3. Learned counsel for the appellants has reiterated the contentions to the effect that in the execution case, the appellants are not liable to be evicted, and if the decree-holders desired to evict the appellants, they were bound to take proceedings under Bihar Act III of 1947 for the purpose. It is also argued that the decree-holders could take possession in this execution case only under Order XXI Rule 35 of the Code and they are not entitled to take Khas possession. Reliance is placed mainly on the decision of Hira Lal Gupta v. Brijkishore Prasad Verma, 1959 Pat L R 234. Learned counsel for the contesting respondents has, on the other hand, argued that in the redemption suit it was not admitted by the parties, that the appellants were tenants, having been inducted by the mortgagees. According to the learned counsel, the plaintiff's case was that the defendants fourth party had somehow been brought in the house, either as nominal tenants or as persons to be merely put in possession of the house. According to the learned counsel, the stand taken by the appellants in that suit was that they had a paramount title to the property, and ultimately, one of the appellants admitted during the course of the suit that the defendants fourth party were inducted in the house by the permission of one Basudeo Dubey. It is thus contended that the decision of this Court reported in 1959 Pat L R 234 is distinguishable.

It is further urged that on the assumption, that the allegations of the parties were that the appellants were tenants, an order was passed in the redemption suit to the effect that the mortgagor must be put in direct possession, and, therefore, the question decided between the parties is res judicata, and the appellants would not be permitted to raise a question in the execution case that they were tenants and, therefore, they cannot be evicted except in a proceeding under Bihar Act III of 1947. Having heard learned counsel for the parties, we are of the opinion that the contentions raised by the learned counsel for the respondents are valid and must be accepted.
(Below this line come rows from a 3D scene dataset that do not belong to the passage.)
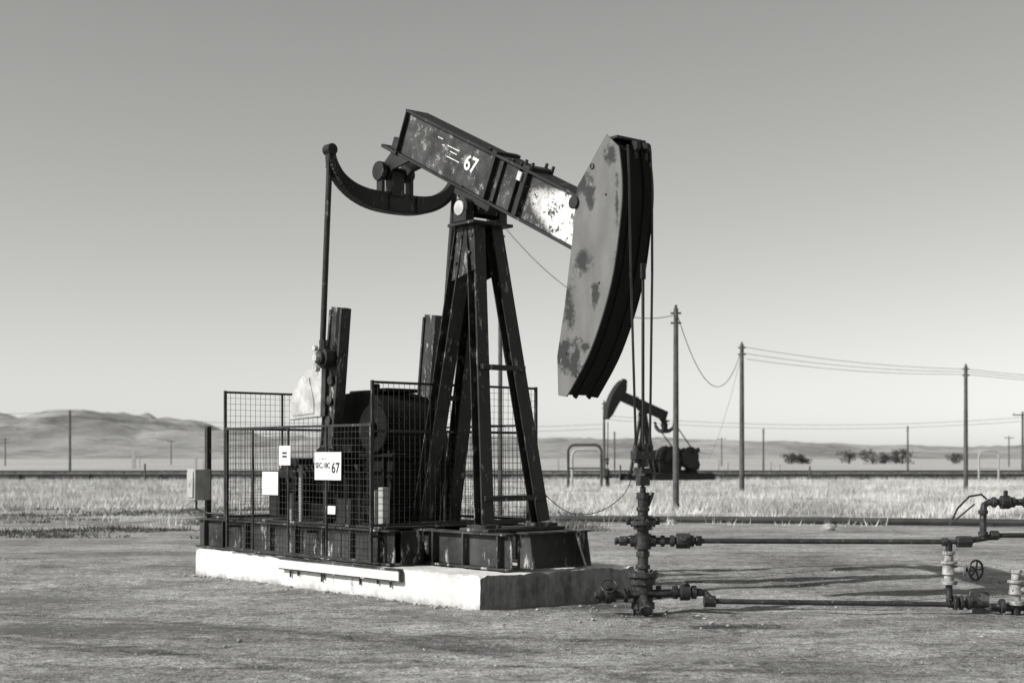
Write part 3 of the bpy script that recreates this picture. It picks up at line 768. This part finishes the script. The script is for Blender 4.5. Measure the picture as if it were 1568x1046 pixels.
for px, hgt in ((1212, 2.6), (1228, 2.4), (1300, 3.2), (1336, 3.4), (1352, 2.6), (1372, 4.0), (1382, 3.6), (1463, 2.6)):
    y = 345+random.uniform(-15, 15); x = (px-784)/2178*y
    trunk.cyl((x, y, 0), (x, y, hgt*.6), .2, .1, 8)
    for cl in range(14):
        c0 = Vector((x+random.gauss(0, hgt*.35), y+random.gauss(0, hgt*.35), hgt*random.uniform(.15, .85)))
        for l in range(45):
            q = c0+Vector((random.gauss(0, .45), random.gauss(0, .45), random.gauss(0, .3)))
            if q.z < .1: q.z = .1
            a, b_ = Vector([random.gauss(0, .22) for _ in range(3)]), Vector([random.gauss(0, .22) for _ in range(3)])
            co.append([tuple(q), tuple(q+a), tuple(q+b_)])
tr = tri_mesh('distant_trees', M_tree, np.array(co)); trunk.p = tr; trunk.done()

# ------------------------------------------------------------------ pipelines
pl = empty('pipeline', (0, 101, 0))
o = B('pipes', M_farpipe, pl)
o.cyl((-70, 0, .34), (70, 0, .36), .12, n=10); o.cyl((-70, .6, .58), (70, .6, .60), .08, n=10); o.done()
o = B('supports', M_farpipe, pl)
for x in range(-70, 71, 5): o.box((x, .3, .2), (.15, 1.2, .42))
o.done()
pl2 = empty('pipeline', (0, 0, 0))
o = B('pipes', M_farpipe, pl2); o.tube([(1.2, 35.5, .07), (6, 34.5, .08), (12, 32.5, .1), (20, 31.5, .1)], .08, 8); o.tube([(-3, 38, .05), (1.2, 35.9, .05), (6, 34.9, .05), (12, 33.1, .05), (20, 32, .05)], .06, 8); o.done()
o = B('sleepers', M_farpipe, pl2)
for x, y in ((3, 35.1), (7.5, 34.1), (11, 32.9), (15, 32.2)): o.box((x, y+.15, .03), (.15, .7, .1))
o.done()

# ------------------------------------------------------------------ poles + wires
def pole(x, y, h, r=.11, arm=None):
    e_ = empty('utility_pole', (x, y, 0))
    o = B('shaft', M_wood, e_); o.cyl((0, 0, -.1), (0, 0, h), r, r*.72, 12); o.done()
    if arm:
        o = B('crossarm', M_wood, e_); o.box((0, -r-.02, h-.35), (arm, .1, .12))
        for k in (-.45, 0, .45): o.cyl((k*arm, -r-.02, h-.29), (k*arm, -r-.02, h-.12), .04, n=8)
        o.done()
    else:
        o = B('hardware', M_farpipe, e_)
        for z in (.15, .45): o.cyl((-r-.06, 0, h-z), (r+.06, 0, h-z), .03, n=8)
        o.cyl((0, 0, h), (0, 0, h+.1), .04, n=8); o.done()
    return e_
def X(px, Y): return (px-784)/2178*Y
pole(X(766, 38.7), 38.7, 8.05, .07); pole(X(1035, 43.5), 43.5, 6.15, .10); pole(X(1136, 63), 63, 6.6, .12); pole(X(1479, 67), 67, 5.9, .11)
pole(X(1566, 150), 150, 6.4, .15, 2.2); pole(X(107, 150), 150, 6.5, .14); pole(X(925, 100), 100, 5.5, .11); pole(X(1169, 170), 170, 5.0, .12); pole(X(1390, 170), 170, 5.3, .12)
pole(X(941, 180), 180, 4.8, .12)
for px, Y_ in ((8, 260), (262, 300), (1105, 260), (1545, 240)): pole(X(px, Y_), Y_, 5.2, .12, 1.6)
wr = B('power_lines', M_wire)
def wire(p, q, sag, r=.014):
    p, q = Vector(p), Vector(q)
    wr.tube([p.lerp(q, t/24)-Vector((0, 0, sag*4*(t/24)*(1-t/24))) for t in range(25)], r, 4)
wire((X(766, 38.7), 38.7, 8.0), (X(1035, 43.5), 43.5, 5.95), .95, .011)
wire((X(1035, 43.5), 43.5, 6.1), (X(1136, 63), 63, 6.4), 2.0, .014)
for k, z in enumerate((6.5, 6.2, 5.95)):
    wire((X(1136, 63)+.1*k, 63, z), (X(1479, 67), 67, 5.75-.12*k), .2, .012)
    wire((X(1479, 67), 67, 5.75-.12*k), (X(1479, 67)+22, 75, 5.6-.1*k), .4, .012)
wire((X(1136, 63), 63, 6.2), (X(1085, 90), 90, 1.5), .5, .008)
for z in (6.4, 5.9): wire((X(107, 150), 150, z), (X(-500, 150), 150, z+1.2), .8, .025); wire((X(107, 150), 150, z), (X(925, 155), 155, z-1.2), 1.0, .025)
for z in (6.0, 5.6): wire((X(925, 150), 150, z), (X(1566, 150), 150, z-.2), .9, .025); wire((X(1566, 150), 150, z), (X(2300, 150), 150, z), .9, .025)
wr.done()
def arch(x, y, w_, h, mat, r=.09):
    e_ = empty('pipe_arch', (x, y, 0))
    o = B('tube', mat, e_)
    rr = .35
    pts = [(0, 0, 0), (0, 0, h-rr)]+[(rr-rr*math.cos(t), 0, h-rr+rr*math.sin(t)) for t in (.4, .8, 1.2, 1.57)]+[(w_-rr+rr*math.sin(t), 0, h-rr+rr*math.cos(t)) for t in (0, .4, .8, 1.2, 1.57)]+[(w_, 0, 0)]
    o.tube(pts, r, 8); o.done()
    o = B('rail', mat, e_); o.cyl((0, 0, h*.45), (w_, 0, h*.45), r*.6); o.done()
arch(X(870, 75), 75, 1.75, 2.25, M_farpipe, .07); arch(X(876, 77), 77, 1.6, 2.0, M_box, .07)
arch(X(1499, 90), 90, 1.25, 2.0, M_box, .06)
def fpost(x, y, h):
    o = B('fence_post', M_wood, None); o.cyl((x, y, 0), (x, y, h), .07, .06, 8); o.box((x+.5, y, h*.45), (1.1, .06, .1)); o.done()
fpost(X(222, 90), 90, 1.2); fpost(X(1240, 95), 95, 1.0); fpost(X(950, 92), 92, 1.1)
for px, Y_, h in ((205, 200, 2.4), (300, 160, 1.6), (1010, 120, 1.3), (1100, 125, 1.4), (1180, 130, 1.2), (855, 130, 1.6)):
    mk = B('marker_post', M_box)
    mk.box((X(px, Y_), Y_, h/2), (.5 if px == 205 else .2, .3, h)); mk.cyl((X(px, Y_)+.8, Y_, 0), (X(px, Y_)+.8, Y_, h*.8), .08, n=8)
    mk.done()

fp = pumpjack((X(930, 77), 77, 0), rad(31), rad(-45), rad(-75), False, M_farm)
fp.scale = (.9, .9, .9)

# ------------------------------------------------------------------ light, world, camera
el = rad(34); az = Vector((-.92, -.39, 0)).normalized()
tosun = Vector((az.x*math.cos(el), az.y*math.cos(el), math.sin(el)))
L = bpy.data.lights.new('sun', 'SUN'); L.energy = 5.0; L.angle = rad(.5); L.color = (1, .99, .965)
lo = bpy.data.objects.new('sun', L); scene.collection.objects.link(lo); lo.rotation_euler = (-tosun).to_track_quat('-Z', 'Y').to_euler()
wd = bpy.data.worlds.new('World'); scene.world = wd; wd.use_nodes = True; nt = wd.node_tree
bg = nt.nodes['Background']; sky = nt.nodes.new('ShaderNodeTexSky'); sky.sky_type = 'NISHITA'; sky.sun_disc = False
sky.sun_elevation = el; sky.sun_rotation = math.atan2(tosun.x, tosun.y) % (2*math.pi); sky.dust_density = 0.6
dt = nt.nodes.new('ShaderNodeVectorMath'); dt.operation = 'DOT_PRODUCT'; dt.inputs[1].default_value = (.66, .30, .15)
nt.links.new(sky.outputs[0], dt.inputs[0])
tn = nt.nodes.new('ShaderNodeVectorMath'); tn.operation = 'SCALE'; tn.inputs[0].default_value = (1, .998, .965)
nt.links.new(dt.outputs['Value'], tn.inputs['Scale']); nt.links.new(tn.outputs[0], bg.inputs[0]); bg.inputs[1].default_value = .13

cam = bpy.data.cameras.new('camera'); co_ = bpy.data.objects.new('camera', cam); scene.collection.objects.link(co_)
co_.location = (0, 0, 1.6); co_.rotation_euler = (rad(90), 0, 0)
cam.lens = 50; cam.sensor_width = 36; cam.shift_y = .1129; cam.clip_end = 12000
cam.dof.use_dof = True; cam.dof.focus_distance = 15.5; cam.dof.aperture_fstop = 2.0
scene.camera = co_
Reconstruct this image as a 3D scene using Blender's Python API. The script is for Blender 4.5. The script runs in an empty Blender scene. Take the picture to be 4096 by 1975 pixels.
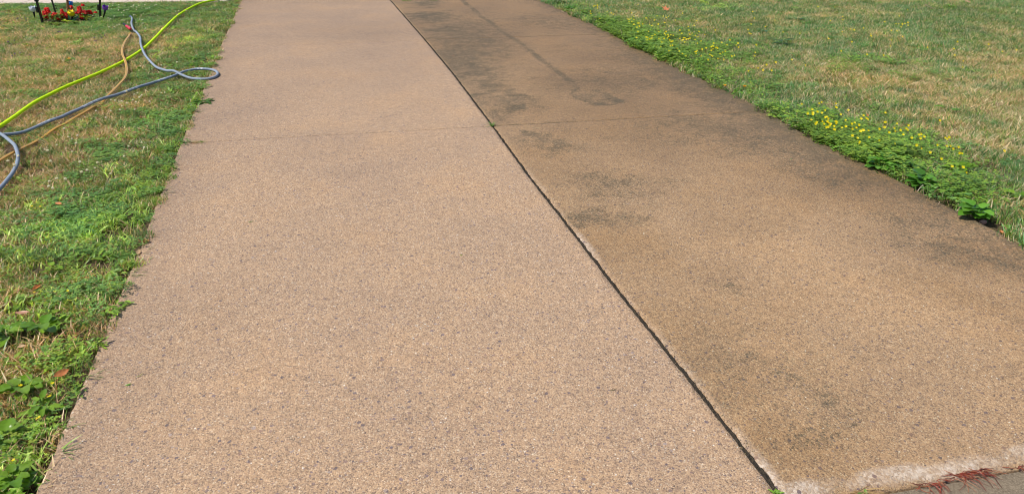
import bpy, math, random
import numpy as np
from mathutils import Vector, Matrix

# ------------------------------------------------------------------ camera
scene = bpy.context.scene
C = scene.collection
H = 1.7; F = 2957.0; W0, H0 = 4096, 1975
TH = math.radians(26.64)
cam_d = bpy.data.cameras.new('camera'); cam = bpy.data.objects.new('camera', cam_d); C.objects.link(cam)
cam.location = (0, 0, H); cam.rotation_euler = (math.pi/2 - TH, 0, 0)
cam_d.sensor_width = 36; cam_d.lens = F / W0 * 36; cam_d.clip_end = 500
scene.camera = cam

# ------------------------------------------------------------------ light
SUN_EL = math.radians(56); SH = Vector((1, .38, 0)).normalized()
world = bpy.data.worlds.new('World'); scene.world = world; world.use_nodes = True
nt = world.node_tree
sky = nt.nodes.new('ShaderNodeTexSky'); sky.sky_type = 'NISHITA'; sky.sun_disc = False
sky.sun_elevation = SUN_EL; sky.sun_rotation = math.atan2(-SH.x, -SH.y)
nt.links.new(sky.outputs[0], nt.nodes['Background'].inputs[0])
nt.nodes['Background'].inputs[1].default_value = 0.12
sd = bpy.data.lights.new('sun', 'SUN'); sd.energy = 4.6; sd.angle = math.radians(.53); sd.color = (1, .955, .88)
sun = bpy.data.objects.new('sun', sd); C.objects.link(sun)
tr = Vector((SH.x*math.cos(SUN_EL), SH.y*math.cos(SUN_EL), -math.sin(SUN_EL)))
sun.rotation_euler = tr.to_track_quat('-Z', 'Y').to_euler(); sun.location = (-3, -2, 6)
scene.view_settings.view_transform = 'Standard'; scene.view_settings.look = 'None'
scene.view_settings.exposure = 0.0; scene.view_settings.gamma = 1
scene.render.engine = 'CYCLES'; scene.cycles.pixel_filter_type = 'BLACKMAN_HARRIS'; scene.cycles.filter_width = 1.05

# ------------------------------------------------------------------ helpers
CT, ST = math.cos(TH), math.sin(TH)
def G(u, v, z=0.0):
    "photo pixel -> point on the horizontal plane z"
    x = u - W0/2; up = H0/2 - v
    X, Y, Z = x, F*CT + up*ST, -F*ST + up*CT
    k = (z - H)/Z
    return np.array([X*k, Y*k, z])
def PX(P):
    "world points -> photo pixels"
    P = np.asarray(P, float); d = P - np.array([0, 0, H])
    dep = d[..., 1]*CT - d[..., 2]*ST; up = d[..., 1]*ST + d[..., 2]*CT
    return W0/2 + F*d[..., 0]/dep, H0/2 - F*up/dep
def ppm(v): return CT*(v + 496)/H            # px per metre along a row at ground level
def dep_sin(v): return math.sin(TH + math.atan((v - H0/2)/F))

def tag(o, label=None, cat=None, group=None, kind=None):
    if label: o['label'] = label
    if cat: o['category'] = cat
    if group: o['group'] = group
    if kind: o['kind'] = kind
    return o
def empty(name, loc):
    o = bpy.data.objects.new(name, None); C.objects.link(o); o.location = loc; o.empty_display_size = .05
    return o
def make_mesh(name, V, Fc, mat, col=None, smooth=False, attrs=None):
    me = bpy.data.meshes.new(name)
    V = np.asarray(V, float)
    if isinstance(Fc, np.ndarray):
        n, k = Fc.shape
        me.vertices.add(len(V)); me.vertices.foreach_set('co', V.ravel())
        me.loops.add(n*k); me.loops.foreach_set('vertex_index', Fc.ravel().astype(np.int32))
        me.polygons.add(n); me.polygons.foreach_set('loop_start', np.arange(0, n*k, k, dtype=np.int32))
        me.update(calc_edges=True)
    else:
        me.from_pydata([tuple(v) for v in V], [], Fc); me.update()
    if smooth: me.polygons.foreach_set('use_smooth', [True]*len(me.polygons))
    if col is not None:
        a = me.color_attributes.new('Col', 'FLOAT_COLOR', 'POINT')
        c = np.ones((len(V), 4)); c[:, :3] = col; a.data.foreach_set('color', c.ravel())
    for k_, v_ in (attrs or {}).items():
        a = me.attributes.new(k_, 'FLOAT', 'POINT'); a.data.foreach_set('value', np.asarray(v_, float).ravel())
    me.materials.append(mat)
    return me
def mobj(name, V, Fc, mat, parent=None, loc=None, **kw):
    o = bpy.data.objects.new(name, make_mesh(name, V, Fc, mat, **kw)); C.objects.link(o)
    if parent: o.parent = parent
    if loc is not None: o.location = loc
    return o
class MB:
    "collects quads/tris with vertex colours"
    def __init__(s): s.v = []; s.f = []; s.c = []
    def add(s, V, Fc, col):
        b = len(s.v); s.v += [tuple(x) for x in V]; s.f += [tuple(i + b for i in f) for f in Fc]
        col = np.asarray(col, float)
        if col.ndim == 1: col = np.tile(col, (len(V), 1))
        s.c += [tuple(x) for x in col]
    def build(s, name, mat, parent=None, loc=None, smooth=False):
        return mobj(name, s.v, s.f, mat, parent, loc, col=np.array(s.c), smooth=smooth)
def tube(pts, rad, n=10, cap=True):
    pts = [Vector(p) for p in pts]; N = len(pts)
    if not hasattr(rad, '__len__'): rad = [rad]*N
    V = []; Fc = []
    up = Vector((0, 0, 1))
    for i, p in enumerate(pts):
        t = (pts[min(i+1, N-1)] - pts[max(i-1, 0)]).normalized()
        a = t.cross(up)
        if a.length < 1e-3: a = t.cross(Vector((0, 1, 0)))
        a.normalize(); b = a.cross(t).normalized()
        for k in range(n):
            an = 2*math.pi*k/n
            V.append(p + (a*math.cos(an) + b*math.sin(an))*rad[i])
    for i in range(N-1):
        for k in range(n):
            k2 = (k+1) % n
            Fc.append((i*n+k, i*n+k2, (i+1)*n+k2, (i+1)*n+k))
    if cap: Fc.append(tuple(range(n))[::-1]); Fc.append(tuple((N-1)*n + k for k in range(n)))
    return V, Fc
def smooth_path(P, step=.01):
    "Catmull-Rom resample"
    P = [np.asarray(p, float) for p in P]; P = [2*P[0]-P[1]] + P + [2*P[-1]-P[-2]]
    out = []
    for i in range(1, len(P)-2):
        a, b, c, d = P[i-1:i+3]; n = max(2, int(np.linalg.norm(c-b)/step))
        for k in range(n):
            t = k/n
            out.append(.5*((2*b) + (c-a)*t + (2*a-5*b+4*c-d)*t*t + (3*b-a-3*c+d)*t**3))
    out.append(P[-2]); return np.array(out)
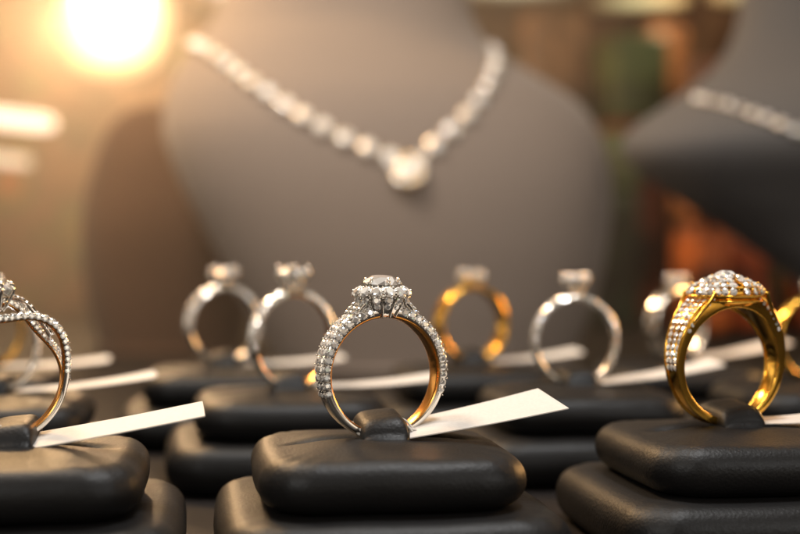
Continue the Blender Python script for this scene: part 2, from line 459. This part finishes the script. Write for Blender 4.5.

It appears from the judgment of Title Suit No. 34 of 1953 that the plaintiff's case was that the defendants fourth party, who happen to be relations of one Gaya Prasad Sah, one of the mortgagees, came to live in the house by permission of Gaya Prasad, Even assuming that the plaintiff had alleged in the plaint that the defendants fourth party had somehow been inducted as nominal tenants in the house, it is clear that the case of defendants fourth party was that they had obtained paramount title by adverse possession.

The defence case has been considered in paragraphs 37 and 38 of that judgment and the several cases set up by these defendants have been mentioned there in detail. The learned trial Judge has mentioned in this context that in evidence, Jainarayan Shah, who is one of the appellants in this Court, deposed that he had been inducted in the house by Basudeo Dubey and lived there by permission. After a review of the facts set up by the defendants fourth party, the suit for redemption was decreed and it was ordered that the mortgagor be put in possession, after the mortgage money is deposited in favour of defendant No. 1. In our opinion, the case of Hira Lal Gupta, 1959 Pat L. R. 234, relied upon by learned counsel for the appellants, is quite distinguishable. In that case, it was not disputed that during the continuance of the mortgage in that case, Hira Lal had been inducted as a monthly tenant of some of the rooms of the house involved in that litigation.

Secondly, on the assumption that the status of defendants fourth party as tenants under the mortgagees was involved in the redemption suit, a decree was passed in favour of the mortgagor for possession in 1959, when Bihar Act III of 1947 was in force. It was open to the defendants fourth party to contend in that redemption suit that on the assumption that they were tenants under the mortgagees, they were not liable to be evicted from the house in suit. Clearly, the decree in Title Suit No. 34 of 1953 will be res judicata, so far as the question of tenancy, which has been raised by the appellants in the execution case, is concerned. It is clear that the defendants fourth party might and ought to have raised this objection in the redemption suit, and they having not done so, the executing court cannot give any relief, by holding that they are not liable to be evicted in pursuance of the redemption decree, in view of Bihar Act III of 1947.

Learned counsel for the appellants has further urged that the general rule that if the mortgagees are evicted, then the tenants inducted by the mortgagees may also be evicted, is subject to exceptions, as enumerated by their Lordships of the Supreme Court in the case of Mahabir Gope v. Harbans Narain Singh, AIR 1952 S C 205. It is urged, in this context, that if defendants fourth party became tenants under the Special Act, it is open to them to contend that even if the mortgagees are ousted, their tenants can take recourse to a defence under the Special Act in favour of the tenants. Here also, the point is of no substance, if it is held that this objection should have been raised by the defendants fourth party at the appropriate stage. It was open to them to urge in the suit for redemption that they were not liable to be evicted in a mere suit for redemption, in view of the Special Act in favour of the tenants. But this defence was not urged in the suit for redemption, and a decree was passed in favour of the mortgagor for possession. In our opinion, it is not open to the defendants fourth party, the appellants, now to contend that in spite of the decree passed in the suit for redemption, they are not liable to be evicted in execution.

4. The appeal must fail, and it is dismissed with costs.